> **TASK**:
The listing below must be repeated word for word, with its images excluded.

> **GIVEN MATERIAL**:
** BEGIN **
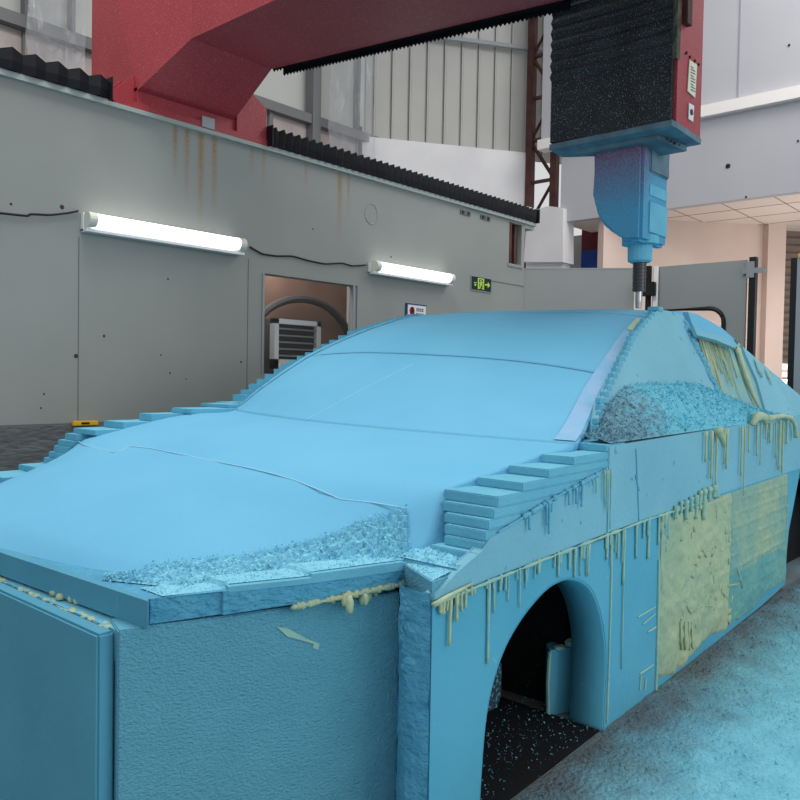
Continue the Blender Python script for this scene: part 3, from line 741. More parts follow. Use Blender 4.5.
# dusty bands over the A-pillars
def band(v0, v1, u0, u1, mt, name, lift=.004):
    bm = bmesh.new(); rows = []
    for i in range(50):
        u = lerp(u0, u1, i/49); rows.append([body(u, lerp(v0(u), v1(u), j/6)) + Vector((0, 0, lift+.0025*nz(u*9, j, 0))) for j in range(7)])
    grid(bm, rows)
    for f in bm.faces: f.normal_update()
    if sum(f.normal.z for f in bm.faces) < 0: bmesh.ops.reverse_faces(bm, faces=bm.faces)
    return obj(name, bm, mt, CAR, smooth=True, recalc=False)
band(lambda u: -.995, lambda u: -.93, 8.1, 13.9, foam_dust, 'windscreen_pillar')
band(lambda u: .94, lambda u: .995, 8.1, 13.9, foam, 'windscreen_pillar')
obj('roof_glue_smear', band(lambda u: -.99, lambda u: -.95, 13.0, 13.8, mat('faint_glue_smear', sr(150, 200, 190), .8, var=sr(186, 206, 160), vscale=16), 'x', .008).data and bmesh.new() or bmesh.new(), glue) if 0 else \
  band(lambda u: -.985, lambda u: -.945, 13.1, 13.75, mat('faint_glue_smear', sr(140, 198, 205), .8, var=sr(186, 206, 160), vscale=16), 'pillar_glue_smear', .008)

# ---- right stair of foam layers (each layer ends in a riser facing forward) ----
zt = [.981, .957, .931, .905, .880, .850, .822, .795, .767, .741, .716]
xr = [2.460, 2.225, 2.065, 1.915, 1.785, 1.765, 1.740, 1.725, 1.715, 1.690, 1.600]
yi = [1.376, 1.355, 1.373, 1.388, 1.405, 1.39, 1.37, 1.355, 1.345, 1.37, 1.43]
for i, (z, x) in enumerate(zip(zt, xr)):
    zl = zt[i+1] if i+1 < len(zt) else .66
    y1 = yi[i]; a = S(x, z); bm = bmesh.new(); x2 = 2.62
    pts = [(a.x, a.y, zl), (x2, S(x2, 0).y, zl), (x2, y1, zl), (a.x+random.uniform(-.006, .006), y1, zl)]
    prism(bm, [Vector(p) for p in pts], (0, 0, z-zl), bev=.003)
    obj('foam_layer', bm, foam_step, CAR)
bm = bmesh.new(); rows = []
for k in range(50):
    u = lerp(1.2, 7.0, k/49); e = body(u, -1); row = []
    for j in range(9):
        t = j/8; row.append(Vector((e.x+.02*t, e.y-.035*math.sin(t*PI/2)*min(1, max(0, (e.z-.70)*9)), lerp(e.z+.001, .665, t))))
    rows.append(row)
grid(bm, rows); obj('hood_edge_facet', bm, foam, CAR, smooth=True)
obj('corner_block', P([(1.588, 1.378, .640), (1.500, 1.208, .640), (1.66, 1.222, .640), (1.72, 1.42, .640)], (0, 0, .062)), foam_front, CAR)
# left stair
LX = [(2.66, 3.72, 1.035), (2.46, 3.57, 1.04), (2.236, 3.49, 1.022), (2.08, 3.53, .997), (1.936, 3.60, .962), (1.80, 3.63, .930), (1.77, 3.65, .905), (1.75, 3.68, .875), (1.74, 3.70, .846), (1.73, 3.73, .815), (1.72, 3.76, .787), (1.62, 3.80, .757), (1.45, 3.80, .730)]
for i, (x, y, z) in enumerate(LX):
    p = [at(229, 401, X=x), None][0] if i == 0 else None
    zl = LX[i+1][2] if i+1 < len(LX) else .66
    bm = bmesh.new(); y_in = 3.32 if i < 3 else (3.42 if i < 6 else 3.55)
    prism(bm, [(x, y_in, zl), (2.95, y_in-.2, zl), (2.95, y, zl), (x, y, zl)], (0, 0, z-zl), bev=.003)
    obj('foam_layer', bm, foam_step, CAR)
# nose slabs under the hood skin
def slab(pts, z0, z1, name='nose_slab', mt=foam_rough, bev=.004):
    return obj(name, P([(x, y, z0) for x, y in pts], (0, 0, z1-z0), bev=bev), mt, CAR)
bm = bmesh.new()
cor = [(1.585, 1.375), (1.45, 1.41), (1.30, 1.455), (1.12, 1.525), (1.12, 1.535), (.975, 1.60), (.95, 1.70), (.95, 2.4), (1.0, 3.3), (1.45, 3.83), (1.9, 3.83), (1.9, 1.375)]
topz = [.692, .692, .692, .692, .688, .688, .688, .685, .685, .69, .69, .69]
botz = [.655, .648, .642, .636, .636, .630, .63, .63, .63, .63, .63, .65]
a = [bm.verts.new((x, y, z)) for (x, y), z in zip(cor, botz)]; b = [bm.verts.new((x, y, z)) for (x, y), z in zip(cor, topz)]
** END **
> **SOLUTION FOR THIS PROBLEM**:
Continue the Blender Python script for this scene: part 3, from line 741. More parts follow. Use Blender 4.5.
# dusty bands over the A-pillars
def band(v0, v1, u0, u1, mt, name, lift=.004):
    bm = bmesh.new(); rows = []
    for i in range(50):
        u = lerp(u0, u1, i/49); rows.append([body(u, lerp(v0(u), v1(u), j/6)) + Vector((0, 0, lift+.0025*nz(u*9, j, 0))) for j in range(7)])
    grid(bm, rows)
    for f in bm.faces: f.normal_update()
    if sum(f.normal.z for f in bm.faces) < 0: bmesh.ops.reverse_faces(bm, faces=bm.faces)
    return obj(name, bm, mt, CAR, smooth=True, recalc=False)
band(lambda u: -.995, lambda u: -.93, 8.1, 13.9, foam_dust, 'windscreen_pillar')
band(lambda u: .94, lambda u: .995, 8.1, 13.9, foam, 'windscreen_pillar')
obj('roof_glue_smear', band(lambda u: -.99, lambda u: -.95, 13.0, 13.8, mat('faint_glue_smear', sr(150, 200, 190), .8, var=sr(186, 206, 160), vscale=16), 'x', .008).data and bmesh.new() or bmesh.new(), glue) if 0 else \
  band(lambda u: -.985, lambda u: -.945, 13.1, 13.75, mat('faint_glue_smear', sr(140, 198, 205), .8, var=sr(186, 206, 160), vscale=16), 'pillar_glue_smear', .008)

# ---- right stair of foam layers (each layer ends in a riser facing forward) ----
zt = [.981, .957, .931, .905, .880, .850, .822, .795, .767, .741, .716]
xr = [2.460, 2.225, 2.065, 1.915, 1.785, 1.765, 1.740, 1.725, 1.715, 1.690, 1.600]
yi = [1.376, 1.355, 1.373, 1.388, 1.405, 1.39, 1.37, 1.355, 1.345, 1.37, 1.43]
for i, (z, x) in enumerate(zip(zt, xr)):
    zl = zt[i+1] if i+1 < len(zt) else .66
    y1 = yi[i]; a = S(x, z); bm = bmesh.new(); x2 = 2.62
    pts = [(a.x, a.y, zl), (x2, S(x2, 0).y, zl), (x2, y1, zl), (a.x+random.uniform(-.006, .006), y1, zl)]
    prism(bm, [Vector(p) for p in pts], (0, 0, z-zl), bev=.003)
    obj('foam_layer', bm, foam_step, CAR)
bm = bmesh.new(); rows = []
for k in range(50):
    u = lerp(1.2, 7.0, k/49); e = body(u, -1); row = []
    for j in range(9):
        t = j/8; row.append(Vector((e.x+.02*t, e.y-.035*math.sin(t*PI/2)*min(1, max(0, (e.z-.70)*9)), lerp(e.z+.001, .665, t))))
    rows.append(row)
grid(bm, rows); obj('hood_edge_facet', bm, foam, CAR, smooth=True)
obj('corner_block', P([(1.588, 1.378, .640), (1.500, 1.208, .640), (1.66, 1.222, .640), (1.72, 1.42, .640)], (0, 0, .062)), foam_front, CAR)
# left stair
LX = [(2.66, 3.72, 1.035), (2.46, 3.57, 1.04), (2.236, 3.49, 1.022), (2.08, 3.53, .997), (1.936, 3.60, .962), (1.80, 3.63, .930), (1.77, 3.65, .905), (1.75, 3.68, .875), (1.74, 3.70, .846), (1.73, 3.73, .815), (1.72, 3.76, .787), (1.62, 3.80, .757), (1.45, 3.80, .730)]
for i, (x, y, z) in enumerate(LX):
    p = [at(229, 401, X=x), None][0] if i == 0 else None
    zl = LX[i+1][2] if i+1 < len(LX) else .66
    bm = bmesh.new(); y_in = 3.32 if i < 3 else (3.42 if i < 6 else 3.55)
    prism(bm, [(x, y_in, zl), (2.95, y_in-.2, zl), (2.95, y, zl), (x, y, zl)], (0, 0, z-zl), bev=.003)
    obj('foam_layer', bm, foam_step, CAR)
# nose slabs under the hood skin
def slab(pts, z0, z1, name='nose_slab', mt=foam_rough, bev=.004):
    return obj(name, P([(x, y, z0) for x, y in pts], (0, 0, z1-z0), bev=bev), mt, CAR)
bm = bmesh.new()
cor = [(1.585, 1.375), (1.45, 1.41), (1.30, 1.455), (1.12, 1.525), (1.12, 1.535), (.975, 1.60), (.95, 1.70), (.95, 2.4), (1.0, 3.3), (1.45, 3.83), (1.9, 3.83), (1.9, 1.375)]
topz = [.692, .692, .692, .692, .688, .688, .688, .685, .685, .69, .69, .69]
botz = [.655, .648, .642, .636, .636, .630, .63, .63, .63, .63, .63, .65]
a = [bm.verts.new((x, y, z)) for (x, y), z in zip(cor, botz)]; b = [bm.verts.new((x, y, z)) for (x, y), z in zip(cor, topz)]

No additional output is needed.